The Federal Reserve should stick to raising interest rates to lower inflation while the labor market remains strong, given the high probability recent financial stresses will continue to abate and absent a marked tightening of credit conditions, St. Louis Fed President James Bullard said on Thursday.
“We’ve got a long ways to go and I think inflation is going to be sticky going forward, it’s going to be difficult to get inflation back down to the 2 percent target ... so we are going to have to stay at it in order to apply pressure to make sure inflation gets back down,” Bullard told the Arkansas Bankers Association in Little Rock, Arkansas.
Bullard has previously said he has raised his estimate of how high the Fed’s benchmark overnight interest rate needs to rise by the end of 2023 by a quarter of a percentage point to a 5.50 percent–5.75 percent range.
He long been in favor of reaching an endpoint for rates higher and faster than many of his fellow policymakers in order to quash inflation, which by the U.S. central bank’s preferred measure is still running at more than twice the target rate.

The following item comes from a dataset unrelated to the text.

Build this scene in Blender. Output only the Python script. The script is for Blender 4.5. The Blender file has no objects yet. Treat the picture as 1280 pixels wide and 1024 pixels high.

At its last policy meeting, the Fed raised its benchmark overnight lending rate by a quarter of a percentage point to a 4.75 percent–5.00 percent range but indicated it may only need to raise it further by another quarter of a percentage point after the collapse of two U.S. regional banks caused jitters and raised expectations among most policymakers of a swifter slowdown in the economy as financial conditions tighten further.
Bullard, however, continued to remain skeptical of that view, seeing an 85 percent probability financial stresses will continue to ease and noting he doesn’t think credit conditions will tighten enough to cause a recession.
“It’s not clear to me that there will be much of a pullback on lending by these types of banks,” Bullard told reporters after his speech in Little Rock. “As long as they have enough liquidity and enough capital they will just as likely go ahead and make those loans.”
Economic data since the Fed’s March 21–22 policy meeting has been mixed, with encouraging signs of a loosening in the labor market and a further abatement in high inflation tempered by both remaining too strong for comfort. The Labor Department’s employment report for March is due to be released on Friday.
Bullard said this week’s better-than-expected report on labor market openings still showed a job market that remained very strong by historical standards.
“It just seems like a very tight labor market ... and I think even if someone gets disrupted or there was somebody who was laying off workers or whatever, it seems like they can go get another job relatively easily in this environment.”
Investors are almost evenly divided as to whether the Fed will keep its policy rate unchanged at its May 2–3 meeting or proceed with a quarter-of-a-percentage-point increase.